Neysa (Carr) Weatherbee and Susie (Gunderson) Forsyth remember catching the bus to McBride Monday morning and returning Friday evening. While there, students stayed in a dormitory next to the high school, which stood across the street from the current McBride Secondary School.
There was a games room and a big dining room, Neysa remembers, and the sleeping arrangements in the dorm rooms had the girls at one end of the hall, and the boys at the other. The students were well-supervised and well-fed; the grads remember having to sign out to go out in the evening, and a 9 pm curfew.
“I believe it was Mrs. Bromley sitting there when you came in, to make sure there was no funny stuff,” Susie said, though Neysa remembers their class being well-behaved.

Another member of the graduating class, who preferred not to be named, looks back fondly at the year spent in McBride. “It’s definitely an experience that everybody should have,” they told The Goat. “It was just so much fun.”
Though their year in McBride was positive for all the grads who shared their memories, the students were very happy to be able to return to school Valemount.
“It was nice to be back home,” Susie said.
“It was super exciting,” Nesya said. “A whole new wing on the school.”

The change came about when due to the lobbying efforts of local parents, a shop, kitchen facilities for Home Economics, and a science classroom were added.
“They built a wing on the old high school,” Neysa remembers “They lobbied really hard. I remember mom saying it was just continuous meetings with the group of parents to get the district to build… these three dedicated classrooms with the equipment needed for those three programs.”

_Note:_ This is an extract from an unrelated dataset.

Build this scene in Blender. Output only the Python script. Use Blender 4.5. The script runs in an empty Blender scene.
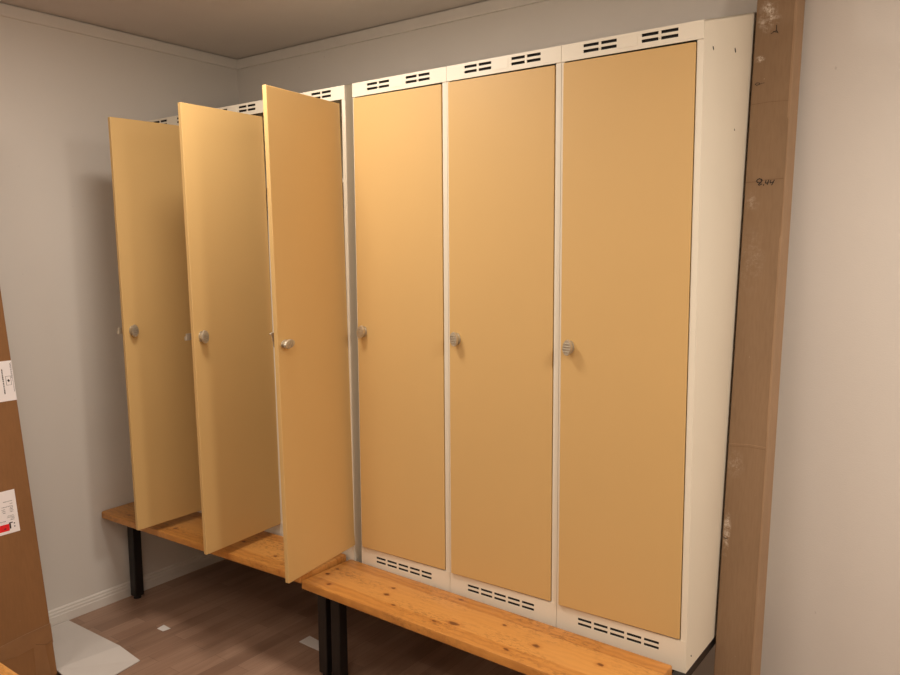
import bpy, bmesh, math, random
from mathutils import Vector, Matrix
random.seed(7)
sc = bpy.context.scene
col = sc.collection
PI = math.pi

# ------------------------------------------------------------------ materials
def lin(c):
    f = lambda v: v/12.92 if v <= .04045 else ((v+.055)/1.055)**2.4
    return tuple(f(x/255) for x in c) + (1,)

class NT:
    """small helper round a node tree"""
    def __init__(s, name, rough=.5, metal=0, spec=.5):
        s.m = bpy.data.materials.new(name); s.m.use_nodes = True
        s.t = s.m.node_tree; s.b = s.t.nodes['Principled BSDF']
        s.b.inputs['Roughness'].default_value = rough
        s.b.inputs['Metallic'].default_value = metal
        s.b.inputs['Specular IOR Level'].default_value = spec
        s.co = None
    def n(s, typ, **kw):
        nd = s.t.nodes.new(typ)
        for k, v in kw.items():
            if k in nd.inputs: nd.inputs[k].default_value = v
            else: setattr(nd, k, v)
        return nd
    def l(s, a, b): s.t.links.new(a, b)
    def obj(s):
        if not s.co: s.co = s.n('ShaderNodeTexCoord').outputs['Object']
        return s.co
    def mapped(s, scale=(1,1,1), loc=(0,0,0), rot=(0,0,0)):
        mp = s.n('ShaderNodeMapping', Scale=scale, Location=loc, Rotation=rot)
        s.l(s.obj(), mp.inputs['Vector']); return mp.outputs['Vector']
    def noise(s, vec, scale, detail=3, rough=.5):
        nd = s.n('ShaderNodeTexNoise', Scale=scale, Detail=detail, Roughness=rough)
        s.l(vec, nd.inputs['Vector']); return nd.outputs['Fac']
    def ramp(s, fac, stops):
        r = s.n('ShaderNodeValToRGB'); e = r.color_ramp.elements
        while len(e) < len(stops): e.new(.5)
        for el, (p, c) in zip(e, stops): el.position = p; el.color = c
        s.l(fac, r.inputs['Fac']); return r.outputs['Color']
    def rng(s, fac, a, b, c=0, d=1):
        r = s.n('ShaderNodeMapRange'); r.clamp = True
        for i, v in zip((1,2,3,4), (a,b,c,d)): r.inputs[i].default_value = v
        s.l(fac, r.inputs[0]); return r.outputs[0]
    def math(s, op, a, b=None):
        r = s.n('ShaderNodeMath', operation=op)
        for i, v in enumerate((a, b)):
            if v is None: continue
            if isinstance(v, (int, float)): r.inputs[i].default_value = v
            else: s.l(v, r.inputs[i])
        return r.outputs[0]
    def mix(s, fac, a, b, blend='MIX'):
        r = s.n('ShaderNodeMix', data_type='RGBA', blend_type=blend)
        for sock, v in ((r.inputs[0], fac), (r.inputs[6], a), (r.inputs[7], b)):
            if isinstance(v, (int, float, tuple)): sock.default_value = v
            else: s.l(v, sock)
        return r.outputs[2]
    def color(s, c):
        if isinstance(c, tuple): s.b.inputs['Base Color'].default_value = c
        else: s.l(c, s.b.inputs['Base Color'])
        return s
    def bump(s, h, strength=.2, dist=.002):
        b = s.n('ShaderNodeBump', Strength=strength, Distance=dist)
        s.l(h, b.inputs['Height']); s.l(b.outputs['Normal'], s.b.inputs['Normal']); return s
    def ellipse(s, c, r, wob=None):
        """0 inside an ellipse at c with radii r, growing outwards"""
        mp = s.n('ShaderNodeMapping', vector_type='TEXTURE', Location=c, Scale=r)
        s.l(wob or s.obj(), mp.inputs['Vector'])
        ln = s.n('ShaderNodeVectorMath', operation='LENGTH'); s.l(mp.outputs['Vector'], ln.inputs[0])
        return ln.outputs['Value']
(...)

She said the lobbying started in grade 10, and they were hoping to do grade 11 in Valemount, but it wasn’t until grade 12 that the facilities were ready.
Even then, one graduate remembers that the renovations on the high school building weren’t quite ready on schedule, and they shared the elementary school for several months, trading shifts with the younger students. The elementary school students went to school in the morning, and the secondary students in the afternoon.
“It was Easter break when we went back into the other school, which was a little bit long,” they said.
In a full circle moment, Neysa’s daughter was in the last graduating class in that school building, the year before the current secondary school building was occupied in 2006.